Tableaux chinois

Ruff's Tableaux chinois arose from his long-standing interest in the genre of propaganda photography, which is inherently in conflict with the medium’s mimetic capability as it presents an ideologically inflected version of reality. The artist previously explored the chasm between representation and reality in series such as Zeitungsfotos (Newspaper Photographs) (1990–1991) and Plakate (Posters) (1996–1999). However, here he widens his scope to simultaneously encompass the analog and the digital, as well as the cultural and the political. In these works, Ruff takes images of Mao Zedong scanned from La Chine magazine—the French iteration of a periodical that the Chinese Communist Party produced specifically for Europe from the late 1950s through the 1970s—and manipulates them to create images with both the halftone of the “analog” offset printing and the “digital” structure of the pixel image.
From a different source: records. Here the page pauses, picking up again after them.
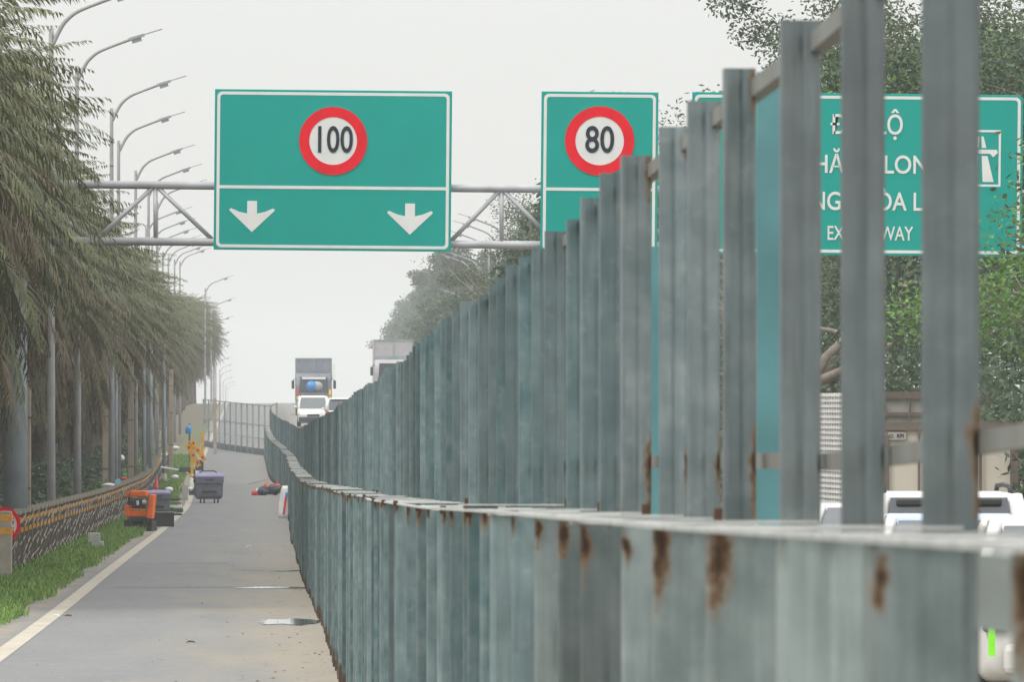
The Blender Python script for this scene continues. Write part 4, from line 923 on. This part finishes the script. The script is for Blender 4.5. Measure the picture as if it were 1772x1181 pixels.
mm('box_grey', (.20,.22,.26), .7, var=.08); mm('cab_grey', (.16,.17,.21), .5, var=.1); mm('pale_wall', (.36,.345,.35), .7, var=.05)
dl = F/26.5
r = lorry(px(543, dl), dl, 'far lorry with grey box body and blue and white round shapes on its windscreen', h=3.75, cab_h=2.75, boxm='box_grey', cabm='cab_grey')
MB().tube([(-.16,-.16,1.90),(-.16,-.05,1.90)], .34, 24).build('blue_dome', 'blue', r, True); MB().ball((.22,-.02,1.92), .30, 14, 8, (1.3,.5,1)).build('white_dome', 'foil', r, True)  # blue disc and pale flattened ball standing proud of the windscreen
MB().box((0,-.1,2.42), (1.55,.05,.14)).build('screen_banner', 'white', r); MB().box((-1.05,-.13,1.55), (.14,.06,.36)).build('side_lamp', 'red', r); MB().box((1.05,-.13,1.50), (.14,.06,.36)).build('side_lamp', 'amber', r)
MB().box((1.30,.5,2.9), (.20,1.2,.95)).build('side_fairing', 'white', r)
dl = F/27.5
r = lorry(px(682, dl), dl, 'hazy lorry with pale latticed box body in the right hand lane beyond the fence', w_=2.5, h=4.15, cab_h=2.9, ln=9, boxm='pale_wall', cabm='pale_wall', z=pz(702, dl))
MB().box((.1,1.9,3.0), (2.3,.1,.22)).build('dark_band', 'pole_grey', r)
# near lorries behind the sport utility vehicle
def rear_lorry(x, d, w_, zt, ln, lab, style, rz=0):
    g = gz(x, d); r = empty('lorry', (x, d, g), lab, 'lorry', 'lorries', rz); hw = w_/2; h = zt - g
    bm_ = 'beige' if style else 'container'
    MB().box2((-hw, 0, .95), (hw, ln, h)).build('cargo_box', bm_, r)
    b = MB(); b.box((0,-.03,h-.05), (w_+.06,.10,.14)); b.box((0,-.03,1.0), (w_+.04,.10,.16))
    for s in (-1, 1): b.box((s*(hw-.07),-.028,(h+.9)/2-.06), (.14,.09,h-1.2))
    b.build('door_frame', 'brown_frame', r)
    b = MB()
    for s in (-1, 1):
        b.tube([(s*hw*.45,-.06,1.0),(s*hw*.45,-.06,h-.1)], .022, 8)
    b.box((0,-.045,(h+1)/2), (.04,.02,h-1.1)); b.build('locking_bar', 'brown_frame', r)
    if style == 0:
        b = MB(); b.box((0,-.05,h-.42), (w_,.06,.07)); b.box((hw*.55,-.08,h-.52), (.35,.04,.05)); b.build('cross_bar', 'brown_frame', r)
        b = MB()
        for k in range(22): b.box((-hw-.02, ln/2, 1.0+k*(h-1.05)/21), (.05, ln, .045))
        for k in range(30): b.box((-hw-.015, .2+k*(ln-.4)/29, (h+1)/2), (.03,.05,h-1.0))
        b.build('side_lattice', 'white', r)
    else:
        X = (1551-0)/1; q = empty('name_plate', ((px(1552, d)-x), -.05, pz(755, d)-g), None, None); q.parent = r
        MB().box((0,0,0), (.34,.02,.16)).build('plate', 'container', q); frame_mb(.34,.16,.0,.012,-.014,.01).build('plate_border', 'brown_frame', q)
        text_obj('KPI', .065, 1.0, 'sign_dark', q, (.055,-.016,0), .02); ringm(.022,.034,-.016,.005,(-.10,0,0),20).build('emblem', 'sign_dark', q)
    for s in (-1, 1):
        for y in (1.2, 2.4, ln-1): wheel(r, s*(hw-.16), y, .48, .28)
        MB().box((s*(hw-.2),-.06,.78), (.30,.06,.12)).build('tail_light', 'red', r)
    MB().box2((-.45,.1,.5), (.45,ln,.95)).build('chassis', 'black', r)
    MB().loft([rbox(hw*.97,.45,min(h-.2,2.5),ln+.1,.1), rbox(hw*.97,.45,min(h-.3,2.45),ln+1.7,.14)]).build('cab', 'white_paint', r, True)
rear_lorry(px(1643, 143), 143, 2.42, pz(733, 143), 6.5, 'lorry with plain beige rear doors in a dark brown frame behind the white SUV', 1)
rear_lorry(px(1618, 158), 158, 2.25, pz(680, 158), 11.0, 'grey lorry with white latticed side, its box top showing above the beige lorry', 0, rz=R(4))

# ---------------------------------------------------------------- haze
b = MB(); b.box2((-420, -12, -7), (420, 2600, 26)); hzm = bpy.data.materials.new('haze'); hzm.use_nodes = True; t = hzm.node_tree; t.nodes.clear()
mo = t.nodes.new('ShaderNodeOutputMaterial'); pv = t.nodes.new('ShaderNodeVolumePrincipled'); pv.inputs['Color'].default_value = (.93, .97, 1, 1); pv.inputs['Density'].default_value = .00028; pv.inputs['Anisotropy'].default_value = .0
t.links.new(pv.outputs[0], mo.inputs['Volume']); o = b.build('haze', hzm); o['kind'] = 'stuff'
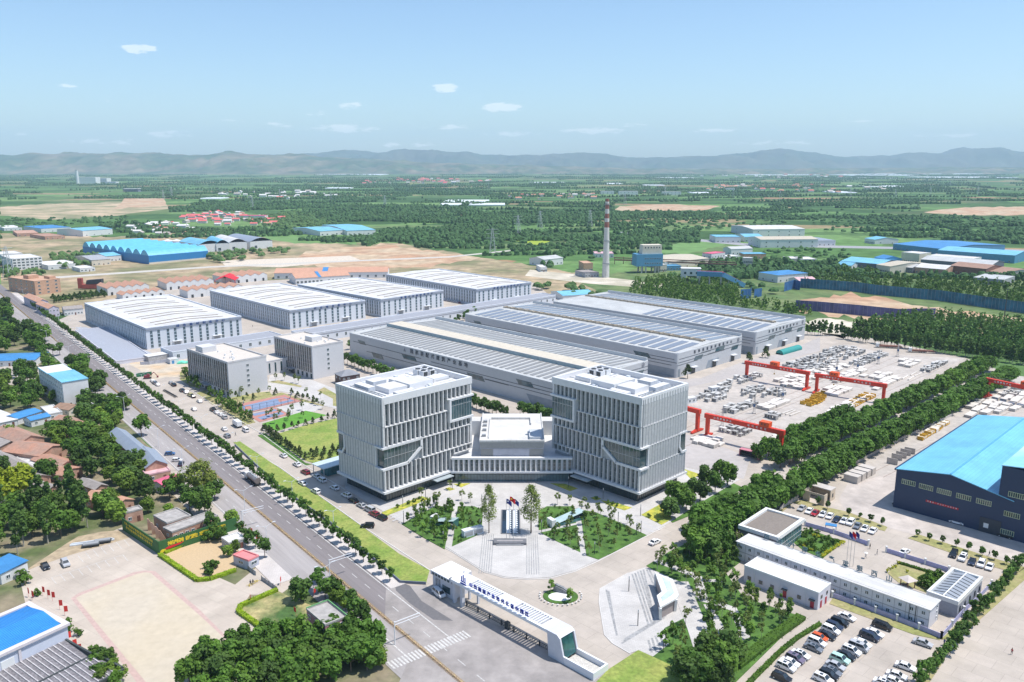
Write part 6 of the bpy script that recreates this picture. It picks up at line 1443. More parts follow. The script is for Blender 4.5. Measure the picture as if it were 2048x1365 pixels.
grove(zC((620, 590), (760, 610), (900, 740), (960, 850), (880, 880), (760, 850), (680, 700)), 12, 4.5, 107, ['broadleaf_tree'], 'broad dark tree between the dormitory and the road', 'trees right of the dormitory', 1.0)
grove(zC((760, 960), (1100, 960), (1230, 1060), (1100, 1160), (1000, 1220), (820, 1200), (720, 1080)), 16, 4.5, 108, ['broadleaf_tree', 'light_tree'], 'broad tree by the road above the blue grey village hall', 'trees above the village hall', .95)
grove(zC((380, 470), (560, 500), (540, 540), (400, 520)), 5, 4, 109, ['street_tree'], 'small tree beside the dormitory forecourt', 'small trees by the dormitory', 1.5)
zD=Z(360, 1060, 4.475)
grove(zD((60, 1365), (250, 1180), (500, 1080), (650, 1000), (900, 1010), (1250, 1000), (1500, 960), (1720, 1040), (1740, 1230), (1500, 1330), (1300, 1400), (900, 1600), (100, 1700)), 46, 3.7, 110, ['avenue_tree', 'broadleaf_tree', 'broadleaf_tree'], 'dense dark tree in the grove at the bottom edge', 'bottom edge grove', .82)
grove(zD((1320, 600), (1460, 620), (1520, 740), (1440, 760)), 5, 2.2, 111, ['light_tree'], 'bright green small tree behind the pink house', 'small trees behind the pink house', .55)
for (a, b, k, s_)in ((1080, 640, 'broadleaf_tree', .8), (1240, 560, 'street_tree', 1.5), (1300, 620, 'street_tree', 1.3), (1400, 620, 'street_tree', 1.3), (1570, 860, 'street_tree', 1.4), (1630, 880, 'street_tree', 1.4), (1800, 1220, 'light_tree', .7), (500, 200, 'light_tree', .6), (610, 160, 'street_tree', 1.0), (430, 240, 'light_tree', .55), (300, 70, 'broadleaf_tree', .6), (260, 110, 'broadleaf_tree', .5), (350, 90, 'light_tree', .5)):
 tree(k, P(*zD((a, b))[0]), 'leafy tree beside the guard booth and the main road', 'trees near the schoolyard gate', s_)
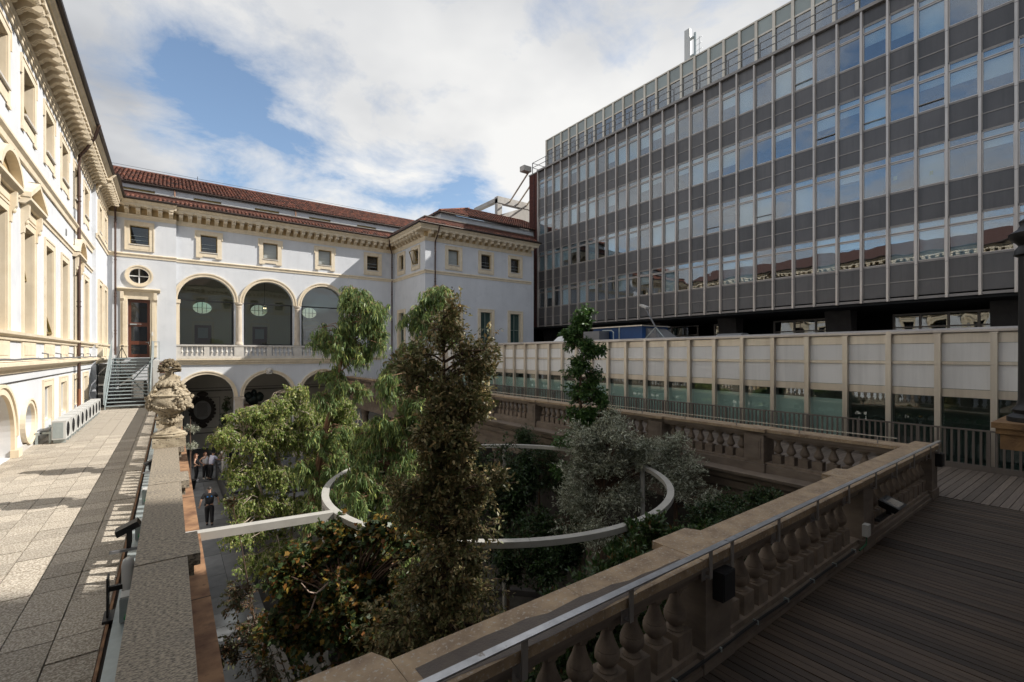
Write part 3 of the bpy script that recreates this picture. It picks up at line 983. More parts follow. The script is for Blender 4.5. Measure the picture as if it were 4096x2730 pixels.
# roof of the far wing
tr = MB()
tr.add([FF(-3.4, .86, 12.58), FF(XW, .86, 12.58), FF(XW, -.0, 13.02), FF(-3.4, -.0, 13.02)], [(0, 1, 2, 3)])
part(far, 'eave_roof', tr, m_roof)
part(far, 'brick_parapet', MB().fbox(FF, -3.4, XW + 2, -.3, -.02, 12.56, 13.34), m_oldbrick)
part(far, 'parapet_coping', MB().fbox(FF, -3.4, XW + 2, -.36, .03, 13.34, 13.41), m_conc)
FA = frame(0, 40.46, 0)
aops = [('rect', x - .85, x + .85, 13.55, 13.98) for x in (-1.7, 2.2, 6.08, 10.0, 13.9)]
part(far, 'attic_wall', wall(MB(), FA, -3.6, 17.5, 12.4, 14.28, aops, .2), m_plaster)
for x in (-1.7, 2.2, 6.08, 10.0, 13.9):
    part(far, 'clerestory_window', MB().fbox(FA, x - .85, x + .85, -.2, -.16, 13.55, 13.98), m_gold)
for x in (.25, 8.1):
    part(far, 'attic_pipe', MB().tube([FA(x, .1, 12.6), FA(x, .1, 14.35)], .05, 6), M('copper pipe', (.30, .17, .11), rough=.5, metal=.4), True)
up = MB()
zr, yr = 16.75, 45.9
up.add([(-3.6, 40.35, 14.3), (24, 40.35, 14.3), (24, yr, zr), (-3.6, yr, zr), (-3.6, 51.5, 14.3), (24, 51.5, 14.3)], [(0, 1, 2, 3), (3, 2, 5, 4)])
up.add([(-3.6, 40.35, 14.2), (24, 40.35, 14.2), (24, 40.5, 14.28), (-3.6, 40.5, 14.28)], [(0, 1, 2, 3)])
part(far, 'roof', up, m_roof)
part(far, 'gutter', MB().tube([(-3.6, 40.3, 14.3), (24, 40.3, 14.3)], .07, 8), m_bronze, True)
V1 = Vector((0, .86, .44))
V2 = Vector((0, yr - 40.35, zr - 14.3))
ms = tile_field((-3.3, YF - .84, 12.6), (1, 0, 0), V1, 80, 3, .24, .30)
ms += tile_field((-3.5, 40.33, 14.32), (1, 0, 0), V2, 112, 18, .235, .335)
scatter(far, 'roof_tile', TILE, TV, TF, ms, m_tile)
rc = MB()
for i in range(72):
    x = -3.6 + i * .36
    rc.tube([(x, yr, zr + .05), (x + .37, yr, zr + .07)], [.13, .115], 8)
tag(part(far, 'ridge_tiles', rc, m_tile), kind='stuff')
part(far, 'lightning_wire', MB().tube([(-3.6, yr, zr + .35), (1.8, yr, zr + .32), (9, yr, zr + .33), (18, yr, zr + .3)], .012, 4).tube([(1.8, yr, zr), (1.8, yr, zr + .5)], .02, 4), m_blkmet)
# ------------------------------------------------------------------ right corner wing (return wall x = 15.8, front wall y = 32.8)
wing = thing('palazzo_wing', (21, YW, GZ), 'pale blue corner wing with square attic windows beside the dark office block', 'building')
FR = frame(XW, YF, -90)            # u runs towards us (u = 39 - y)
FW = frame(XW, YW, 0)              # u = x - 15.8
XE = 26.2
LR = YF - YW
rops = [('rect', u - .5, u + .5, 9.87, 11.07) for u in (1.7, 4.55)] + [('rect', u - .55, u + .55, 3.3, 6.25) for u in (1.7, 4.55)]
part(wing, 'wall', wall(MB(), FR, 0, LR, GZ, ZC, rops, .4), m_plaster)
fc = [2.47, 5.55, 8.6]
wops = [('rect', u - .5, u + .5, 9.87, 11.07) for u in fc] + [('rect', u - .55, u + .55, 3.3, 6.25) for u in fc]
part(wing, 'wall', wall(MB(), FW, 0, XE - XW, GZ, ZC, wops, .4), m_plaster)
part(wing, 'wall', MB().box(XE - .02, XE + .3, YW + .01, 40, GZ, 12.2), m_plaster)
for u in (1.7, 4.55):
    window(wing, FR, u - .5, 9.87, 1.0, 1.2)
    window(wing, FR, u - .55, 3.3, 1.1, 2.95, kind='green', bot=.02, pane=m_grnglass)
op = MB().fbox(frame(0, 0, 0), 0, 1.0, 0, .03, -1.15, 0)
for u in fc:
    window(wing, FW, u - .5, 9.87, 1.0, 1.2, pane=m_blindp if u == fc[0] else m_dkglass)
    window(wing, FW, u - .55, 3.3, 1.1, 2.95, kind='green', bot=.02, pane=m_grnglass)
# one attic light hangs open
osh = link('open_sash', win_frame_mesh(.9, 1.05), wing, FR(4.1, .05, 9.95), (R(18), 0, FR.ang))
string_course(wing, FR, 0, LR + .1, 8.99, 9.26)
string_course(wing, FW, -.1, XE - XW, 8.99, 9.26)
cornice(wing, FR, 0, LR, .60, -1.0, 1.0, du0=.75)
cornice(wing, FW, 0, XE - XW, .60, 1.0, .5)
# eave roof + attic + hipped upper roof
er = MB()
er.add([FW(-.86, .86, 12.58), FW(XE - XW + .5, .86, 12.58), FW(XE - XW + .5, 0, 13.02), FW(0, 0, 13.02)], [(0, 1, 2, 3)])
er.add([FR(-.2, .86, 12.58), FR(LR + .86, .86, 12.58), FR(LR, 0, 13.02), FR(-.2, 0, 13.02)], [(0, 1, 2, 3)])
part(wing, 'eave_roof', er, m_roof)
part(wing, 'brick_parapet', MB().fbox(FW, -.02, XE - XW + .3, -.3, .02, 12.56, 13.34).fbox(FR, -.2, LR - .3, -.3, .02, 12.56, 13.34), m_oldbrick)
part(wing, 'parapet_coping', MB().fbox(FW, -.06, XE - XW + .3, -.36, .06, 13.34, 13.41).fbox(FR, -.2, LR - .36, -.36, .06, 13.34, 13.412), m_conc)
part(wing, 'attic_wall', MB().box(18.1, 30, 34.7, 42, 12.4, 14.49), m_plaster)
ex, ey, ez = 17.9, 34.45, 14.5
px, py, pz = 24.7, 41.25, 17.6
hp = MB()
hp.add([(ex, ey, ez), (32, ey, ez), (32, py, pz), (px, py, pz), (ex, 45, ez), (px, 45, pz)], [(0, 1, 2, 3), (0, 3, 5, 4)])
part(wing, 'roof', hp, m_roof)
part(wing, 'gutter', MB().tube([(ex, 45, ez), (ex, ey, ez), (32, ey, ez)], .07, 8), m_bronze, True)
part(wing, 'attic_pipe', MB().tube([(20.2, 35.1, 12.8), (20.2, 35.1, 14.4)], .05, 6), bpy.data.materials['copper pipe'], True)
sl = math.hypot(py - ey, pz - ez)
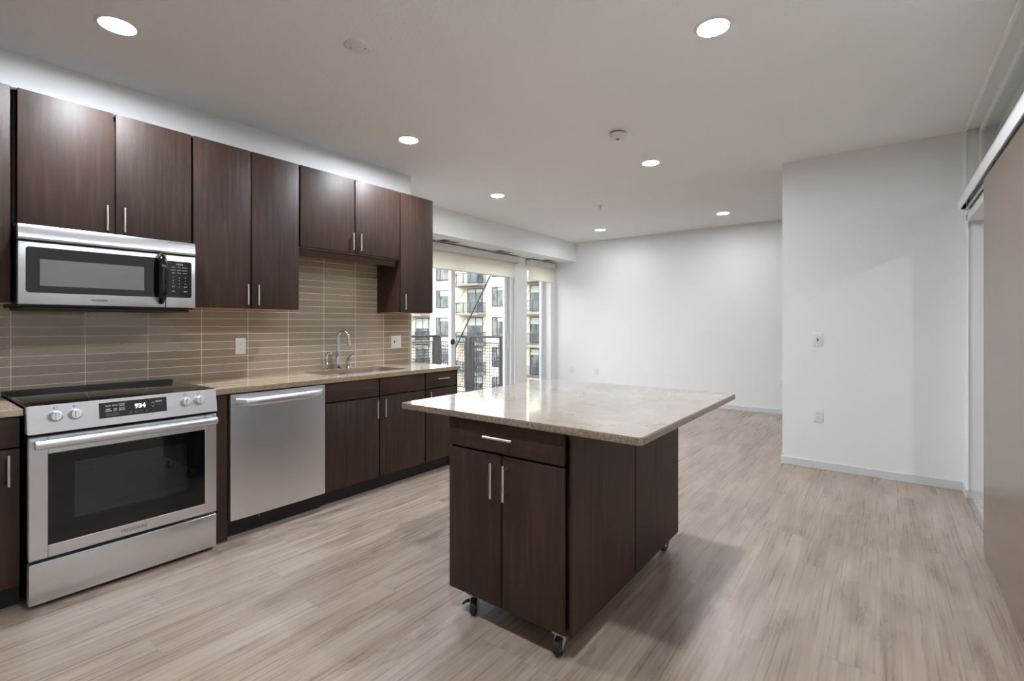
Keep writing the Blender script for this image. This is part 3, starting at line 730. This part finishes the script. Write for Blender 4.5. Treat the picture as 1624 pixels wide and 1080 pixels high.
f = MB(); f.box(ix1-.012, ix1-.003, iy0_, iy1_+.012, iz0_-.002, iz0_+.009, .001); f.box(ix1-.012, ix1-.002, iy1_-.006, iy1_+.014, iz0_, iz1_, .001); obj('edge_moulding', f, 'espresso_wood_across', t)
f = MB(); f.box(ix0-.012, ix0, iy0_+.002, iy1_, iz0_+.012, iz1_, .0015); obj('side_panel', f, 'espresso_wood', t)
yf = 1.560
f = MB(); f.box(ix0+.002, -.946, yf, yf+.020, .735, .858, .0025, 2); dw = obj('drawer', f, 'espresso_wood_across', t)
pull('handle', dw, 0, (-1.238, yf, .802), .150, .032, 1, -1)
for a, b, hx in ((ix0+.002, -1.244, -1.273), (-1.236, -.946, -1.208)):
    f = MB(); f.box(a, b, yf, yf+.020, .103, .726, .0025, 2); dr = obj('door', f, 'espresso_wood', t)
    pull('handle', dr, 2, (hx, yf, .628), .145, .032, 1, -1)
# doors on the back side
for a, b, hx in ((ix0+.002, -1.244, -1.273), (-1.236, -.928, -1.208)):
    f = MB(); f.box(a, b, iy1_+.001, iy1_+.020, .103, .858, .0025, 2); dr = obj('door', f, 'espresso_wood', t)
    pull('handle', dr, 2, (hx, iy1_+.020, .70), .145, .032, 1, 1)
# top slab
f = MB(); tx0, tx1, ty0, ty1 = -1.842, -.632, 1.535, 2.832
f.prism(rrect(tx0, tx1, ty0, ty1, .022), 2, .862, .890, bev=.003)
for q in f.bm.faces: q.material_index = 0 if abs(q.normal.z) > .8 else 1
obj('stone_top', f, ['pale_quartz', 'quartz_edge'], t)
def caster(x, y, rot, brake):
    f = MB(); f.box(-.03, .03, -.035, .035, .088, .0985, .002); f.lathe([(0, .074), (.018, .074), (.021, .080), (.021, .0885), (0, .0885)], (0, 0, 0), 2, 18)
    f.prism([(-.018, .078), (.02, .078), (.032, .045), (.03, .026), (.018, .026)], 0, -.021, -.018); f.prism([(-.018, .078), (.02, .078), (.032, .045), (.03, .026), (.018, .026)], 0, .018, .021)
    f.box(-.021, .021, -.018, .02, .074, .079)
    mt = Matrix.Translation((x, y, 0)) @ Matrix.Rotation(rot, 4, 'Z') @ Matrix.Scale(.9, 4)
    f.bm.transform(mt); c = obj('caster', f, 'brushed_steel', t)
    g = MB(); g.lathe([(.026, -.015), (.036, -.013), (.0375, -.008), (.0375, .008), (.036, .013), (.026, .015), (.026, -.015)], (0, .024, .038), 0, 28)
    g.bm.transform(mt); obj('tyre', g, 'rubber', c)
    g = MB(); g.lathe([(0, -.0165), (.010, -.0165), (.011, -.011), (.0265, -.012), (.0265, .012), (.011, .011), (.010, .0165), (0, .0165)], (0, .024, .038), 0, 24)
    g.bm.transform(mt); obj('hub', g, 'wheel_grey', c)
    if brake:
        g = MB(); g.prism([(.020, .066), (.040, .060), (.058, .046), (.054, .042), (.038, .054), (.020, .060)], 1, .012, .034); g.bm.transform(mt); obj('brake_lever', g, 'rubber', c)
caster(-1.434, 1.618, R(208), True); caster(-.990, 1.618, R(186), False); caster(-1.425, 2.69, R(20), False); caster(-.985, 2.67, R(-15), False)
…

As Susanne Holschbach observes, “Ruff has visually merged the technological process of preparing photographs for their mass distribution from the two photographic eras on one pictorial plane.”1

 1 Susanne Holschbach, “Flâneur, Researcher, Image Producer: Thomas Ruff and the Photographic Archive,” in Thomas Ruff, ed. Susanne Gaensheimer and Falk Wolf (Düsseldorf: Kunstsammlung Nordrhein-Westfalen, 2020), p. 43.